[BEGIN SOURCE DATA]

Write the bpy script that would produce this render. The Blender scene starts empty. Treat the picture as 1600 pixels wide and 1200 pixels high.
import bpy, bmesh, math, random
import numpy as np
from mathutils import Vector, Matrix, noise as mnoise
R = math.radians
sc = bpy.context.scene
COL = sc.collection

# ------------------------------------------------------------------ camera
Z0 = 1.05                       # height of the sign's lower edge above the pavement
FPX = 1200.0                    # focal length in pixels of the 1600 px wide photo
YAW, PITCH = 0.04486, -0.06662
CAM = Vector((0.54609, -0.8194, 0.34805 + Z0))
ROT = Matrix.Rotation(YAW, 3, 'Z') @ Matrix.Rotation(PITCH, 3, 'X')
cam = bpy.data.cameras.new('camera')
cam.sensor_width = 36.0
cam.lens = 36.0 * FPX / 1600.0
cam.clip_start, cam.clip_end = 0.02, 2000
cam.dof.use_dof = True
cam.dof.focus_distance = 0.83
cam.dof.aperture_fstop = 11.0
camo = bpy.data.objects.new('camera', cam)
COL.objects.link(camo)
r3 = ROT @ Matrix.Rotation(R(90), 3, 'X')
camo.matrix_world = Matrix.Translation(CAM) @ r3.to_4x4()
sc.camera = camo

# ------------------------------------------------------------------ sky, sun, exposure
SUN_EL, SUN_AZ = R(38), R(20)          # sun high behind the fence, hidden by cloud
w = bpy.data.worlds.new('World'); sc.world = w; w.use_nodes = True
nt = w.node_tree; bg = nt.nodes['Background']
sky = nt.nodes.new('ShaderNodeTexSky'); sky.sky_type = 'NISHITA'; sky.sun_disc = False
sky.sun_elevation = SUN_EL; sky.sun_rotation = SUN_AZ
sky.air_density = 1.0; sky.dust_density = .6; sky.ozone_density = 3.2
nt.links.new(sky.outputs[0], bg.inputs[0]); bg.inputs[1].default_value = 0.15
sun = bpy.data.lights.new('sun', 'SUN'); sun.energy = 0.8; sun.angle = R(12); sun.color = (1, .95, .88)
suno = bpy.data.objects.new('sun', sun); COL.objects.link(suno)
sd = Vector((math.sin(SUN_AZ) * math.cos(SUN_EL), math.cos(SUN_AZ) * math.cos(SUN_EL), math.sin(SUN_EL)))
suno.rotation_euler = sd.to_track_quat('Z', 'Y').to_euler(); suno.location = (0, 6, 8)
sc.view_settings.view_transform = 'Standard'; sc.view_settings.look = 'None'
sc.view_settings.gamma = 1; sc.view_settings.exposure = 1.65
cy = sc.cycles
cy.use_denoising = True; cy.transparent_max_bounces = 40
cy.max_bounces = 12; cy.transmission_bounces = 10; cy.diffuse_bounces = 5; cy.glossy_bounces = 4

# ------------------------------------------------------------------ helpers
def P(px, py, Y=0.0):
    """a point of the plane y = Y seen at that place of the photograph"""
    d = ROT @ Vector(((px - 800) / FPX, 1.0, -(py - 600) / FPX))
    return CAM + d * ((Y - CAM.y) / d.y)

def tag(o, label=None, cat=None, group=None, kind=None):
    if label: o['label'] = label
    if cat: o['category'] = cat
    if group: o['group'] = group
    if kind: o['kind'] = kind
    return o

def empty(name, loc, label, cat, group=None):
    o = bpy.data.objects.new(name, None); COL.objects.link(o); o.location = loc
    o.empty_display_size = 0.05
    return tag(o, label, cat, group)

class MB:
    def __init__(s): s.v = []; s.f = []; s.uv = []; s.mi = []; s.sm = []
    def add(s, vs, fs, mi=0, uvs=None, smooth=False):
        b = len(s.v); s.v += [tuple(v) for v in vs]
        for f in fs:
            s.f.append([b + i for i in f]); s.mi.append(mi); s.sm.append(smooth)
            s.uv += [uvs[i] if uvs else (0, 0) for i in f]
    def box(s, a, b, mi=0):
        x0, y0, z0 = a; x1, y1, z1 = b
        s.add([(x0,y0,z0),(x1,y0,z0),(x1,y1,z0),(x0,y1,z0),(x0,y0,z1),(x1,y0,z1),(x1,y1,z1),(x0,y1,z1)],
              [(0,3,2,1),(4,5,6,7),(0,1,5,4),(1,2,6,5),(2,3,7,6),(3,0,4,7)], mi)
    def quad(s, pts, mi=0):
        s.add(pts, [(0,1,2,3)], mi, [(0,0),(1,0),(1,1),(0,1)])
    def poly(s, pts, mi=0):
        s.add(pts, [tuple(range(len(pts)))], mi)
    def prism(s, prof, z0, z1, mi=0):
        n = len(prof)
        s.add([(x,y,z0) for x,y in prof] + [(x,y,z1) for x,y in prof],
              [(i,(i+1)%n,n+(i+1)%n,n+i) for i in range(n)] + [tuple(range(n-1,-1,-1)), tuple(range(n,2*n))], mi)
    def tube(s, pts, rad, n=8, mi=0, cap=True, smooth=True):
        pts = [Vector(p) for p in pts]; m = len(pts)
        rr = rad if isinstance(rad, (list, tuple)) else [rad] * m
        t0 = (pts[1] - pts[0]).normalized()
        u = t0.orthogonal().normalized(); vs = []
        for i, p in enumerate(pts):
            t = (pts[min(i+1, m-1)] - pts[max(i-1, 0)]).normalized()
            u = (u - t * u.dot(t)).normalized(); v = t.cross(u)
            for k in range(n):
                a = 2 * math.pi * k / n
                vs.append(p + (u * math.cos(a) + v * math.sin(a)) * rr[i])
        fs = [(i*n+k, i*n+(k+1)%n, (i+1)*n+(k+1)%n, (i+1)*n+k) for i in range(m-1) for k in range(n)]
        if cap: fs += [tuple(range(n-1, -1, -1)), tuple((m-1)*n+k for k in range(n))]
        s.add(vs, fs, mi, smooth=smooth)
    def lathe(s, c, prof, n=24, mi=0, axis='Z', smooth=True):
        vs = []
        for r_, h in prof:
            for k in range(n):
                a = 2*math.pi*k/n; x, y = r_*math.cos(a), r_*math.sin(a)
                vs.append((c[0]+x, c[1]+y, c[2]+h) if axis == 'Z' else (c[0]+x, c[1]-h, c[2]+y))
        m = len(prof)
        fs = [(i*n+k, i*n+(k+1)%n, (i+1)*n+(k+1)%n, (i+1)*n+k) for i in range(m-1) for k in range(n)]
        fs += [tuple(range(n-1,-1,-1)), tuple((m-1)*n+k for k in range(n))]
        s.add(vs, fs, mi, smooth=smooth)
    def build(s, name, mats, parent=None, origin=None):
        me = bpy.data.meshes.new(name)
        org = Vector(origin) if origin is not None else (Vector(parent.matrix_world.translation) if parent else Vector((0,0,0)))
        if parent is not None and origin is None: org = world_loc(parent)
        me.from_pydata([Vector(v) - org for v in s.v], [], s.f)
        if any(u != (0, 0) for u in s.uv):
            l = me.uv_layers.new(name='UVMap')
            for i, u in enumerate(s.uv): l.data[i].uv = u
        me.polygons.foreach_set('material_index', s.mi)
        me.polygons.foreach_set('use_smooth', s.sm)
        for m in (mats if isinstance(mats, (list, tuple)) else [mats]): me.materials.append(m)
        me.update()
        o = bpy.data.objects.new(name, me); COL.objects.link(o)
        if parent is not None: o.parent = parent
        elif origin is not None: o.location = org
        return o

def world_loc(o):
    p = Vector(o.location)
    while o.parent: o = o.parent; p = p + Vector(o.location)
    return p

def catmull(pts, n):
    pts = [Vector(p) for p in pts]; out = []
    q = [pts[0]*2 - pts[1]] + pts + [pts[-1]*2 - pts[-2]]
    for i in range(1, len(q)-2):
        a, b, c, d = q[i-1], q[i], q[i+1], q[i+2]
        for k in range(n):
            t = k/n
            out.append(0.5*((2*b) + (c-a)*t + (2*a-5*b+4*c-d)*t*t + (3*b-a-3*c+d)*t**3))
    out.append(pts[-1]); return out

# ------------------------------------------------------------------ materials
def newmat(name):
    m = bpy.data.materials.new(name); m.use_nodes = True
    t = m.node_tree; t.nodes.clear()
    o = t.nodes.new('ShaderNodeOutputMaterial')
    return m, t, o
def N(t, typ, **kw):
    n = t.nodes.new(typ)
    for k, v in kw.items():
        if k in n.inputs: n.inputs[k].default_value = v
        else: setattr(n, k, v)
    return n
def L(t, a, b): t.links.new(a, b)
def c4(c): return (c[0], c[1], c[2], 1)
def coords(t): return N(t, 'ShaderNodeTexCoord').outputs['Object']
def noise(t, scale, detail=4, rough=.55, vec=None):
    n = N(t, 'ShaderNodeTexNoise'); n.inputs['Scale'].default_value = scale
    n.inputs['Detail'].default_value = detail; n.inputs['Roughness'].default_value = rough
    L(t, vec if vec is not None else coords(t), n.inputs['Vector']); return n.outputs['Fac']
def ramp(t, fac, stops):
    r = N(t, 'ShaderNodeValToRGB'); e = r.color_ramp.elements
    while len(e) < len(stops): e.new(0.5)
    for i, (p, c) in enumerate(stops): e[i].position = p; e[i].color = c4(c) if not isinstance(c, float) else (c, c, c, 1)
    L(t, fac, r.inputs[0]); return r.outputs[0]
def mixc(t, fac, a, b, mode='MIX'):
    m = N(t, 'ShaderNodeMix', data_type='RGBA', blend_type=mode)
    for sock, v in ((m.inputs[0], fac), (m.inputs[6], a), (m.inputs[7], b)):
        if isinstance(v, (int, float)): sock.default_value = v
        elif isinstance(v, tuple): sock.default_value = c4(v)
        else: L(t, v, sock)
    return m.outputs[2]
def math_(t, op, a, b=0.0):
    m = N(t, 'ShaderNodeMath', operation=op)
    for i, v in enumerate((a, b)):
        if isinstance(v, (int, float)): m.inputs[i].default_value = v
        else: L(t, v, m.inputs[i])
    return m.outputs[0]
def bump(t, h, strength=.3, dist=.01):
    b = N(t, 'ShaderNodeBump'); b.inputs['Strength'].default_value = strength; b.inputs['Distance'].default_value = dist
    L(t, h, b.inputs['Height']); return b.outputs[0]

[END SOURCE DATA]

WHAT YOU WILL DO: Extract exactly the leading lines of the data, stopping at and including the line with "sc.camera = camo".

ANSWER:
Write the bpy script that would produce this render. The Blender scene starts empty. Treat the picture as 1600 pixels wide and 1200 pixels high.
import bpy, bmesh, math, random
import numpy as np
from mathutils import Vector, Matrix, noise as mnoise
R = math.radians
sc = bpy.context.scene
COL = sc.collection

# ------------------------------------------------------------------ camera
Z0 = 1.05                       # height of the sign's lower edge above the pavement
FPX = 1200.0                    # focal length in pixels of the 1600 px wide photo
YAW, PITCH = 0.04486, -0.06662
CAM = Vector((0.54609, -0.8194, 0.34805 + Z0))
ROT = Matrix.Rotation(YAW, 3, 'Z') @ Matrix.Rotation(PITCH, 3, 'X')
cam = bpy.data.cameras.new('camera')
cam.sensor_width = 36.0
cam.lens = 36.0 * FPX / 1600.0
cam.clip_start, cam.clip_end = 0.02, 2000
cam.dof.use_dof = True
cam.dof.focus_distance = 0.83
cam.dof.aperture_fstop = 11.0
camo = bpy.data.objects.new('camera', cam)
COL.objects.link(camo)
r3 = ROT @ Matrix.Rotation(R(90), 3, 'X')
camo.matrix_world = Matrix.Translation(CAM) @ r3.to_4x4()
sc.camera = camo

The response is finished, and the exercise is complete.